Dissident Iranian director Mohammad Rasoulof will be attending the Cannes world premiere of his latest work, “The Seed of the Sacred Fig,” having traveled to Europe clandestinely after receiving an eight-year prison sentence from the country’s authorities for making the film.
Rasoulof decided to leave Iran illegally and arrived in Europe a few days ago, shortly after being sentenced to eight years in prison and flogging by Iran’s Islamic Revolutionary Court. Iranian authorities also pressured the director to pull “The Seed of the Sacred Fig” from the Cannes Film Festival and harassed the film’s producers and actors.
“The Seed of the Sacred Fig” is screening at Cannes in competition on May 24 with Rasoulof in attendance, the film’s publicist confirmed.
“The Seed of the Sacred Fig,” according to the synopsis provided by sales company Films Boutique, centers on Iman — an investigating judge in the Revolutionary Court in Tehran — who grapples with mistrust and paranoia as nationwide political protests intensify and his gun mysteriously disappears. Suspecting the involvement of his wife Najmeh and his daughters, Rezvan and Sana, he imposes drastic measures at home, causing tensions to rise.

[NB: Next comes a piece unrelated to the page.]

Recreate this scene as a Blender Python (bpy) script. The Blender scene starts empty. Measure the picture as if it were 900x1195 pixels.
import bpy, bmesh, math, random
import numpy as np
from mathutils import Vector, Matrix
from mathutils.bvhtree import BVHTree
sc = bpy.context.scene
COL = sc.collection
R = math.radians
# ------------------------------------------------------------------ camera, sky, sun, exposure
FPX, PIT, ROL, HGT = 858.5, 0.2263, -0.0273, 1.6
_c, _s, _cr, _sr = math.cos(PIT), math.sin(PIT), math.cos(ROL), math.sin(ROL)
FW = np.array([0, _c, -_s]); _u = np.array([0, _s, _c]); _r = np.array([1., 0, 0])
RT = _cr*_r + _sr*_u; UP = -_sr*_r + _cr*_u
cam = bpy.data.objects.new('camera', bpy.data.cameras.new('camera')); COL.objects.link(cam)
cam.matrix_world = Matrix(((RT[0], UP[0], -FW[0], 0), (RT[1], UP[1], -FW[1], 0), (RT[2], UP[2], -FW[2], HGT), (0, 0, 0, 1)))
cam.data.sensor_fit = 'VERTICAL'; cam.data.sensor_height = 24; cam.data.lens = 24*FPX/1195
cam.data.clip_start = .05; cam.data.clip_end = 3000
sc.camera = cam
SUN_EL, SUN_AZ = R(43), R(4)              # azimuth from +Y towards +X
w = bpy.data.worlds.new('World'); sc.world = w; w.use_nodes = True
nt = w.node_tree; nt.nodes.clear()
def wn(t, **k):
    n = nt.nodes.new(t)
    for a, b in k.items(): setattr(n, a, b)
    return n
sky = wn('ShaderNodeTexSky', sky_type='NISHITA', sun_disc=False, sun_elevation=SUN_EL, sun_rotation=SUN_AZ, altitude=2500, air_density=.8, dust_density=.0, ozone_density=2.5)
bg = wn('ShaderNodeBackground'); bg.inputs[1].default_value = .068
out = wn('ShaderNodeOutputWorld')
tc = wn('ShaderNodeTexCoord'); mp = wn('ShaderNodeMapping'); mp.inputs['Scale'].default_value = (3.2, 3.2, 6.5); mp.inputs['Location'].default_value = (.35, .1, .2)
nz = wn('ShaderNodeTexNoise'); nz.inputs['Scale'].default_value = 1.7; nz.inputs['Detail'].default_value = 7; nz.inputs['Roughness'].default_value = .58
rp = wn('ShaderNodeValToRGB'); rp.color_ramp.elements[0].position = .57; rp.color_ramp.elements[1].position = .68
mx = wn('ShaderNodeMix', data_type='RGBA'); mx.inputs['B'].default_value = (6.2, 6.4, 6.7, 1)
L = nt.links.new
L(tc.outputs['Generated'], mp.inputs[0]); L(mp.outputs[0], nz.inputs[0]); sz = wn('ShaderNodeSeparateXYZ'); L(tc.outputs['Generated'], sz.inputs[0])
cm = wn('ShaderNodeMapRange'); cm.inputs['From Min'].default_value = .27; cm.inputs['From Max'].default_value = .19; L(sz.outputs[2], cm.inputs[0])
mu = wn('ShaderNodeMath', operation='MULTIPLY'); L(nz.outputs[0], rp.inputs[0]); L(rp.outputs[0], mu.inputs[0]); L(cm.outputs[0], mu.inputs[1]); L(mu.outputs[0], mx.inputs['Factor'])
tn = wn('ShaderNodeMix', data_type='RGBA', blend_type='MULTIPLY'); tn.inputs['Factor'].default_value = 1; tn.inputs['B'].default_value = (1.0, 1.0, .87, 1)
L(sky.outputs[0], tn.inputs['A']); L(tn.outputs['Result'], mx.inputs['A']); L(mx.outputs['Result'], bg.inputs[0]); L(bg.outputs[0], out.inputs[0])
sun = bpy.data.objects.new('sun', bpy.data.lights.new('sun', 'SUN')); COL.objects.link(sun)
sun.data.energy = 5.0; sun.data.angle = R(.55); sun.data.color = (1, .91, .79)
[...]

Rasoulof is among Iran’s most prominent directors, even though none of his films have screened in Iran because they have always been banned. In 2011, the year he won two prizes at Cannes with his censorship-themed “Goodbye,” he was sentenced with fellow director Jafar Panahi to six years in prison and a 20-year ban on filmmaking for alleged anti-regime propaganda. His sentence was later suspended and he was released on bail. In 2017, Iranian authorities confiscated Rasoulof’s passport upon his return from the Telluride Film Festival where his “A Man of Integrity,” about corruption and injustice in Iran, had screened.